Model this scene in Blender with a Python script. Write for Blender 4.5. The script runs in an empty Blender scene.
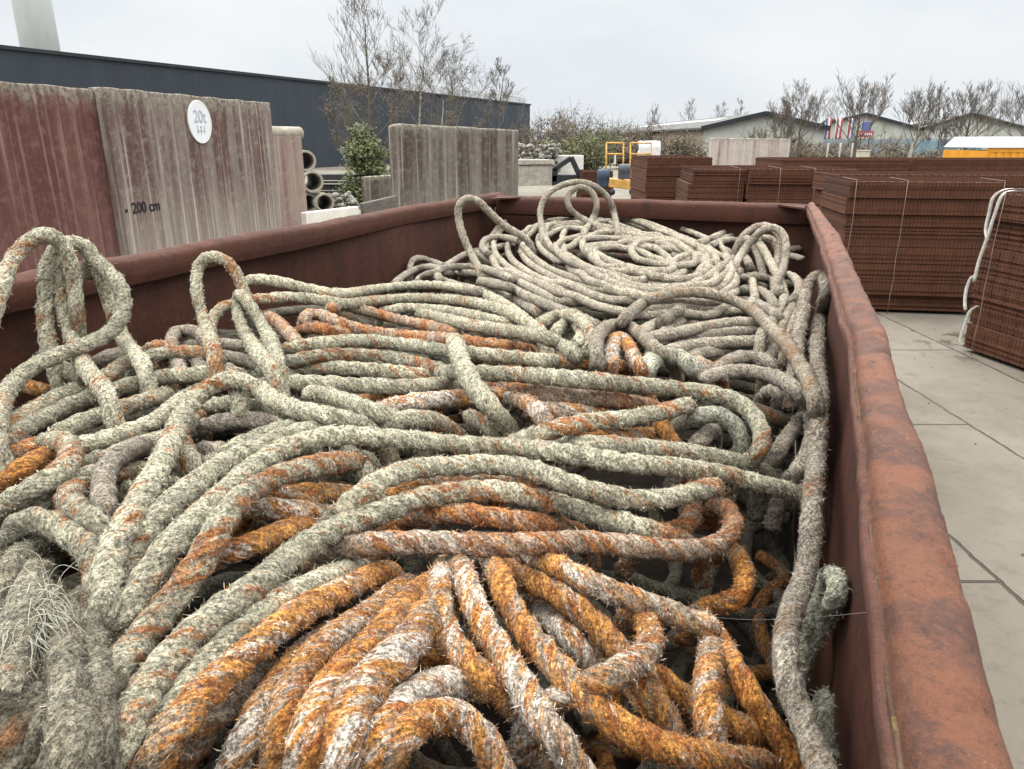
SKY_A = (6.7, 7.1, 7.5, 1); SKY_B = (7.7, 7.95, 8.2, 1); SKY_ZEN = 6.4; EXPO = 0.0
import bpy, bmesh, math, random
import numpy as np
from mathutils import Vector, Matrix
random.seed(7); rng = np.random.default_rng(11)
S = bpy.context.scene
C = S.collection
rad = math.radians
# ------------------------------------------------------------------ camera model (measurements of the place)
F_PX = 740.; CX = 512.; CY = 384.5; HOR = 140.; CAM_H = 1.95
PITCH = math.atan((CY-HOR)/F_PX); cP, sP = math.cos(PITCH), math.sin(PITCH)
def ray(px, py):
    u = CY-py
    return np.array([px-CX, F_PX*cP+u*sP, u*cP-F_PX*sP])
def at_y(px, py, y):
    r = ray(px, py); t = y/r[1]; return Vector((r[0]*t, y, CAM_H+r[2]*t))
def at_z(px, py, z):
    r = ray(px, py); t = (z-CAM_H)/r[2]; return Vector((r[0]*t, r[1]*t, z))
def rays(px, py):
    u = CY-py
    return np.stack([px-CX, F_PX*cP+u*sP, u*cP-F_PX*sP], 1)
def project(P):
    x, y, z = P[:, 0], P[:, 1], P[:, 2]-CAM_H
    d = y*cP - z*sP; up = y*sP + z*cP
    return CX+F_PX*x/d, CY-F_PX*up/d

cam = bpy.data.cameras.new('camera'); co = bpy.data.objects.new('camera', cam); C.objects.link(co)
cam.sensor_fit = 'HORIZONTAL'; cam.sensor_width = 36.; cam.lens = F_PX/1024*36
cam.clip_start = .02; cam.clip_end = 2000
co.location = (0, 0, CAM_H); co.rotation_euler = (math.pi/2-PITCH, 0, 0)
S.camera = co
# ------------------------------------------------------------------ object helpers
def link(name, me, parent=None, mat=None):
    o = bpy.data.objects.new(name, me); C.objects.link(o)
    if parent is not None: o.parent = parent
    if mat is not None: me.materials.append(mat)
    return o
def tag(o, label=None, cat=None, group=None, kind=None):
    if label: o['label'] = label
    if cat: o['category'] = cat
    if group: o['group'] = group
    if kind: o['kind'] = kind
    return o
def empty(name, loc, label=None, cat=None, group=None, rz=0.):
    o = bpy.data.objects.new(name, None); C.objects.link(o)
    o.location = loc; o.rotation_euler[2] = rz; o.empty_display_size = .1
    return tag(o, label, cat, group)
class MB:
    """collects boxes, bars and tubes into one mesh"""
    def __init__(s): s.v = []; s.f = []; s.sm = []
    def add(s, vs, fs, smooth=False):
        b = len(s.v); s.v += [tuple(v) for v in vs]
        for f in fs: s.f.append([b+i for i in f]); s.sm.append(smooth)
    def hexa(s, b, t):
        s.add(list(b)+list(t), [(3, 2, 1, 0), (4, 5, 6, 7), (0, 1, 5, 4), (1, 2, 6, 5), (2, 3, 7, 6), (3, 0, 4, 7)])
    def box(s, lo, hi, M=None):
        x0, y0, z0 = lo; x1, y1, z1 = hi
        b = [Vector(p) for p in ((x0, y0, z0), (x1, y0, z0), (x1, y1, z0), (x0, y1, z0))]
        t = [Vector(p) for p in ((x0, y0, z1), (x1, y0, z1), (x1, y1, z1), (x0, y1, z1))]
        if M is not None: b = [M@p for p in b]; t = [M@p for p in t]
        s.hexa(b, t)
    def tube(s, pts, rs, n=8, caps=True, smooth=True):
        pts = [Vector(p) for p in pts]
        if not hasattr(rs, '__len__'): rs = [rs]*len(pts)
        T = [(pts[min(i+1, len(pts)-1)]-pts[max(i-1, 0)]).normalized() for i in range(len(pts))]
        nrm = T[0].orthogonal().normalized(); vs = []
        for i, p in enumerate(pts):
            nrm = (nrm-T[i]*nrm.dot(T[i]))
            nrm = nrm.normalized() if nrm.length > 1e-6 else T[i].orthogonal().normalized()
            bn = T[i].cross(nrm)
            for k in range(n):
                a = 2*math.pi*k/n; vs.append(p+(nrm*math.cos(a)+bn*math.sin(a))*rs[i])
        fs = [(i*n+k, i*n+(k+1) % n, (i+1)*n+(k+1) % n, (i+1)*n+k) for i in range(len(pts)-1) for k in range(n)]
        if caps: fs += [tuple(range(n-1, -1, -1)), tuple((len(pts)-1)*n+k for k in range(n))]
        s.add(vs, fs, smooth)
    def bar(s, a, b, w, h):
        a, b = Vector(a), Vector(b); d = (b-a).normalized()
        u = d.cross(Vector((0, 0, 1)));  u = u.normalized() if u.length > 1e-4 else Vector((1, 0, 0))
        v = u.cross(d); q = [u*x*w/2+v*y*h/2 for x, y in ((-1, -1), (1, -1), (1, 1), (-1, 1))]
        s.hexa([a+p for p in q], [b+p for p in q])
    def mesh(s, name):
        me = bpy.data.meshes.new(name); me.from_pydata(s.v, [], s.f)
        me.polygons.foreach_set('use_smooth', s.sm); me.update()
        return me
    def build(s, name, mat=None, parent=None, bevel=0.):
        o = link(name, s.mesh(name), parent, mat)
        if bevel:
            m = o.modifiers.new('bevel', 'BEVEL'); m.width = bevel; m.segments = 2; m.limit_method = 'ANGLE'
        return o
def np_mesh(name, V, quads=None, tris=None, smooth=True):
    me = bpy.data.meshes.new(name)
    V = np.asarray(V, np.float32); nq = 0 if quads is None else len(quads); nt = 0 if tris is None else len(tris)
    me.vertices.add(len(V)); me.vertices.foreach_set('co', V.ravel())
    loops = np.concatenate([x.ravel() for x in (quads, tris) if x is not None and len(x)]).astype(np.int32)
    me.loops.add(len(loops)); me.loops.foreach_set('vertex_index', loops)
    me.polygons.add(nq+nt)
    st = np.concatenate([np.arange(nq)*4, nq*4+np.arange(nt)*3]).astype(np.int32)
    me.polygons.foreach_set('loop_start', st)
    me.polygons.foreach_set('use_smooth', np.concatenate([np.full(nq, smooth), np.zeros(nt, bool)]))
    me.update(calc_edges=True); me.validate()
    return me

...

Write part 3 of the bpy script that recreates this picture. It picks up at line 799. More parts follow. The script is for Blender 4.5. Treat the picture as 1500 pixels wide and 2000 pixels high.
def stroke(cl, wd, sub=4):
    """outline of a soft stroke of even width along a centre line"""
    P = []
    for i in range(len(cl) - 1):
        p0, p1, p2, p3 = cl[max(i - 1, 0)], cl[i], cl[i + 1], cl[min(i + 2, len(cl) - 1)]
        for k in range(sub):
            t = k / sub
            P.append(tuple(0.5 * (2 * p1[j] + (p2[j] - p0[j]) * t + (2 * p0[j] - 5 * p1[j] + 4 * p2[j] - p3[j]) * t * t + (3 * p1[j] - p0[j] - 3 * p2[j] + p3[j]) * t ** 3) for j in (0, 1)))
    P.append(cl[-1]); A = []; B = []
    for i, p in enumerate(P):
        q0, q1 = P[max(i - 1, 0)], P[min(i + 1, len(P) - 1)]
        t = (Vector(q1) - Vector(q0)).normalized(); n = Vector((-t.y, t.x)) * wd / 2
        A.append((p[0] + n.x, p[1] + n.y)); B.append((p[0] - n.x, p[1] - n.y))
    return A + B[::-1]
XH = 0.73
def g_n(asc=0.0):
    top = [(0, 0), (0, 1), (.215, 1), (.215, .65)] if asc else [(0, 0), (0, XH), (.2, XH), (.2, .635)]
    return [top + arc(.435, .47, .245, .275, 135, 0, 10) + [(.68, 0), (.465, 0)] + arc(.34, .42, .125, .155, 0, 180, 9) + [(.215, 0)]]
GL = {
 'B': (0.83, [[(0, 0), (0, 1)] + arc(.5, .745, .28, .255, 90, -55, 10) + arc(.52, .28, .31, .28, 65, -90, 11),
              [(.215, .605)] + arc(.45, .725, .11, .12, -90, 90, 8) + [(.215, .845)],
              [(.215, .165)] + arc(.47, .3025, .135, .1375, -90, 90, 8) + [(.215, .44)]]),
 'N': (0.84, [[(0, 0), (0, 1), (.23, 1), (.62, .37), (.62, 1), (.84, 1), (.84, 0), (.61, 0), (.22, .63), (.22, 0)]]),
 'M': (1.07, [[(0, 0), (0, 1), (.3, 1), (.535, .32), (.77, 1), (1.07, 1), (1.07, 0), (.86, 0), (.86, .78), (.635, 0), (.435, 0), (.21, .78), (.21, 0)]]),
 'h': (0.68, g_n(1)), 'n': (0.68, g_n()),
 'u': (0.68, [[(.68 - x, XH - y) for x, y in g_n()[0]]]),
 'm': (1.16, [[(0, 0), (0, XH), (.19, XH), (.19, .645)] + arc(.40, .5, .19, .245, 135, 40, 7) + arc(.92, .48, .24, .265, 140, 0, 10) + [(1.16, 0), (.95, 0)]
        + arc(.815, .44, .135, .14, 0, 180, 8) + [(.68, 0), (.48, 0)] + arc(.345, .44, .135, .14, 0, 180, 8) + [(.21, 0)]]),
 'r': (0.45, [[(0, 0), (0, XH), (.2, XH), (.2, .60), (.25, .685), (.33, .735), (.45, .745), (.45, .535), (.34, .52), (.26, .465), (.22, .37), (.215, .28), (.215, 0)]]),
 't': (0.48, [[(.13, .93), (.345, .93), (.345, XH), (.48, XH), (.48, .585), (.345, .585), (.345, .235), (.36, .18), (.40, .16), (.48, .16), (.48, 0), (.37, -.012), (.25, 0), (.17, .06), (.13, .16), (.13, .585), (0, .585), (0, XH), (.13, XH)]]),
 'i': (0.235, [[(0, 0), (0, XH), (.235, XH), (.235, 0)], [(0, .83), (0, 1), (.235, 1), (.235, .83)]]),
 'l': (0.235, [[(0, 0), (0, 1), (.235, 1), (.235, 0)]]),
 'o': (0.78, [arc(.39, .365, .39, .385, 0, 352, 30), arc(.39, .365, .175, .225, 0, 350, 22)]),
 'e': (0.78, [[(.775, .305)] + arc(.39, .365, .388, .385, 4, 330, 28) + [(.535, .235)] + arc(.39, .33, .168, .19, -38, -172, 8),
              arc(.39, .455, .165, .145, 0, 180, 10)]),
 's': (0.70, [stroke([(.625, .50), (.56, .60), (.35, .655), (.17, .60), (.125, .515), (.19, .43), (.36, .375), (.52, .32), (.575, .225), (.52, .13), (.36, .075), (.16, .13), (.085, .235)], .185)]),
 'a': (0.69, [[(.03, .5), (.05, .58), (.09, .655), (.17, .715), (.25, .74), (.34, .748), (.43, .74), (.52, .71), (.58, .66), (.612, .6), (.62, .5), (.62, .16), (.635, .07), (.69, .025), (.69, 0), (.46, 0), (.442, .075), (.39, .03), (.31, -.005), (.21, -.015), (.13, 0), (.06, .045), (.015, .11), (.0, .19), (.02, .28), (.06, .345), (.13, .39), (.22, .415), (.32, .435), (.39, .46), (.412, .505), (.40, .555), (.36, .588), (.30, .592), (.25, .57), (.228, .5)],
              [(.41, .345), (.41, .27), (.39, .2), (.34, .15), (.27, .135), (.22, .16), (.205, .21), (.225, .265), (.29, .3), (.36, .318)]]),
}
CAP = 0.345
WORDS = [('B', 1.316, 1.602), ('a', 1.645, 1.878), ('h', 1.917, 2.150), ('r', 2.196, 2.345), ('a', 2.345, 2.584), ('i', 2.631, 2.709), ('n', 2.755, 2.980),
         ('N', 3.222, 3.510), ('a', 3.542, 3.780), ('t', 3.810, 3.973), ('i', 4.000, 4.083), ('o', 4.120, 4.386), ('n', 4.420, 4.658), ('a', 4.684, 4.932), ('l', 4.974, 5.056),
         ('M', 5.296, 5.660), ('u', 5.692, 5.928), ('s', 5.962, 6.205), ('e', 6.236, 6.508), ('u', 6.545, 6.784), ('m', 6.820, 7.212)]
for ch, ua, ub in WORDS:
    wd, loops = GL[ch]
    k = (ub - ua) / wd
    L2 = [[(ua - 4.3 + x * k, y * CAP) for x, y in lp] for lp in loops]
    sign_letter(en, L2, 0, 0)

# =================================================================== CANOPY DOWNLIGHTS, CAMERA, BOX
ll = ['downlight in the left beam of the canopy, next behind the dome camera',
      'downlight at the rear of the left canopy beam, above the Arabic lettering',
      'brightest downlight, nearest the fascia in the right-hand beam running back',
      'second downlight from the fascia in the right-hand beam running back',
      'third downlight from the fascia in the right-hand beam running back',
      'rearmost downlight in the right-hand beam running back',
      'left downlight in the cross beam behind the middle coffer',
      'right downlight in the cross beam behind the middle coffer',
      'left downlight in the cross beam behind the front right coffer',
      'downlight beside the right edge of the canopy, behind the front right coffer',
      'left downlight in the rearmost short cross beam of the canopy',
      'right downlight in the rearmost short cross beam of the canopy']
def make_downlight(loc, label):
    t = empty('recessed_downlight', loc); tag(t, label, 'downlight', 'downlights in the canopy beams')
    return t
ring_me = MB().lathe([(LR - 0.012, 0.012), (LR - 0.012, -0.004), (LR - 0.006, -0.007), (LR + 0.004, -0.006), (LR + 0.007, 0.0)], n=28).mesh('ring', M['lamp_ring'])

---

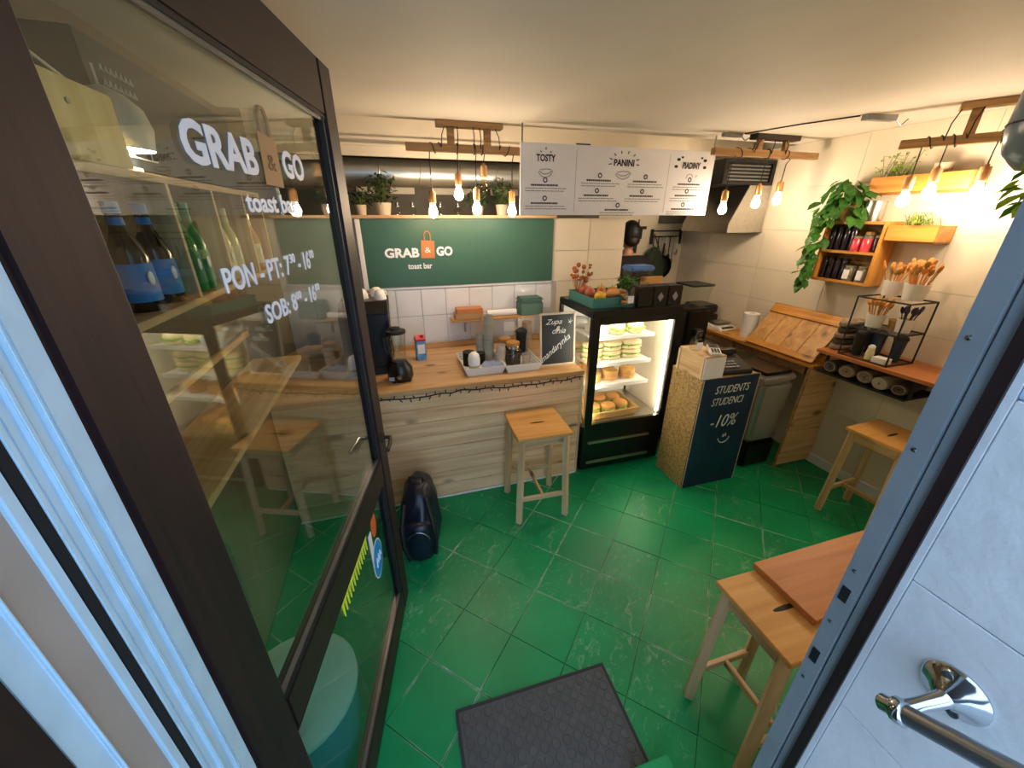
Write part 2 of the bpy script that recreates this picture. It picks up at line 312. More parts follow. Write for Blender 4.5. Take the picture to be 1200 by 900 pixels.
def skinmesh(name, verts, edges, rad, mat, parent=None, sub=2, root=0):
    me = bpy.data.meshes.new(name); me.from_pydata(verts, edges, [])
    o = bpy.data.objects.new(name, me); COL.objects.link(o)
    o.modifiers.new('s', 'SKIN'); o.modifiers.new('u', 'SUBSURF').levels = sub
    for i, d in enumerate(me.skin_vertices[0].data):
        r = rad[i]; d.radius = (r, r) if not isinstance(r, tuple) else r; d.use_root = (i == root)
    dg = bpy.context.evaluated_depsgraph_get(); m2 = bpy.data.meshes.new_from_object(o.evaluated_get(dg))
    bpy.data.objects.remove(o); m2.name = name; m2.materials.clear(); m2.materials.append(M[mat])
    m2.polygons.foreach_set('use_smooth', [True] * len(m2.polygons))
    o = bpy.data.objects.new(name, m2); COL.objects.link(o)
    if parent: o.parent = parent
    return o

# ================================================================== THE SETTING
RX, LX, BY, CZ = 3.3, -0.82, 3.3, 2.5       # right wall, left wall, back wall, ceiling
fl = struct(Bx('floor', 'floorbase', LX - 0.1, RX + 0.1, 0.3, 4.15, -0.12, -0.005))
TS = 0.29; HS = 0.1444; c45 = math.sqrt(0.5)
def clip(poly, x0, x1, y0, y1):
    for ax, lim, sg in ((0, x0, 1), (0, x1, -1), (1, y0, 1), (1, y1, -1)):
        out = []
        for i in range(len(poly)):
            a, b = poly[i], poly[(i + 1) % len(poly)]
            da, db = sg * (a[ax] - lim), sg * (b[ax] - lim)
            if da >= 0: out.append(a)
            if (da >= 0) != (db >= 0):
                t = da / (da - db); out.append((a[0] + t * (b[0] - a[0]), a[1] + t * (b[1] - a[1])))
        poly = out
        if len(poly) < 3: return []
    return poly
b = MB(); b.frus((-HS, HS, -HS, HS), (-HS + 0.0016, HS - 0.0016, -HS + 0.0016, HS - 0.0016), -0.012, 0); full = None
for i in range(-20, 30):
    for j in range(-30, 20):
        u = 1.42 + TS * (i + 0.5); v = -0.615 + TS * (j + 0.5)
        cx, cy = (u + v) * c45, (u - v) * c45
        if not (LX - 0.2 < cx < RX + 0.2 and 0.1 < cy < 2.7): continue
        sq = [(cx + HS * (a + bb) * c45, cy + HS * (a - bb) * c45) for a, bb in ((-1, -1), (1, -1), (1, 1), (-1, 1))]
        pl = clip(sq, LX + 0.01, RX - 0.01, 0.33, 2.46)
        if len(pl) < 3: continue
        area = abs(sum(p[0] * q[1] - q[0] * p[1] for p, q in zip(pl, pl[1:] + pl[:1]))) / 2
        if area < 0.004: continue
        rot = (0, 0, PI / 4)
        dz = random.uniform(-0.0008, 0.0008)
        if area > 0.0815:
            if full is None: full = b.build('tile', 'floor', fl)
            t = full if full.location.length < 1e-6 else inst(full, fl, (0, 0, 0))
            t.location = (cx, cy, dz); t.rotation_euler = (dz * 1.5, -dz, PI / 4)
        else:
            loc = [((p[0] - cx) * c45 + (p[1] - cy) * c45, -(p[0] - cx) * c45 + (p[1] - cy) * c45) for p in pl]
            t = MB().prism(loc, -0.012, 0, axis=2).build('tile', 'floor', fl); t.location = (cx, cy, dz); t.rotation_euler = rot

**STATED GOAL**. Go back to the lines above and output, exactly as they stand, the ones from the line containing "Model this scene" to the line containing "return CX+F_PX*x/d, CY-F_PX*up/d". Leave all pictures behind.

**TASK OUTPUT**.
Model this scene in Blender with a Python script. Write for Blender 4.5. The script runs in an empty Blender scene.
SKY_A = (6.7, 7.1, 7.5, 1); SKY_B = (7.7, 7.95, 8.2, 1); SKY_ZEN = 6.4; EXPO = 0.0
import bpy, bmesh, math, random
import numpy as np
from mathutils import Vector, Matrix
random.seed(7); rng = np.random.default_rng(11)
S = bpy.context.scene
C = S.collection
rad = math.radians
# ------------------------------------------------------------------ camera model (measurements of the place)
F_PX = 740.; CX = 512.; CY = 384.5; HOR = 140.; CAM_H = 1.95
PITCH = math.atan((CY-HOR)/F_PX); cP, sP = math.cos(PITCH), math.sin(PITCH)
def ray(px, py):
    u = CY-py
    return np.array([px-CX, F_PX*cP+u*sP, u*cP-F_PX*sP])
def at_y(px, py, y):
    r = ray(px, py); t = y/r[1]; return Vector((r[0]*t, y, CAM_H+r[2]*t))
def at_z(px, py, z):
    r = ray(px, py); t = (z-CAM_H)/r[2]; return Vector((r[0]*t, r[1]*t, z))
def rays(px, py):
    u = CY-py
    return np.stack([px-CX, F_PX*cP+u*sP, u*cP-F_PX*sP], 1)
def project(P):
    x, y, z = P[:, 0], P[:, 1], P[:, 2]-CAM_H
    d = y*cP - z*sP; up = y*sP + z*cP
    return CX+F_PX*x/d, CY-F_PX*up/d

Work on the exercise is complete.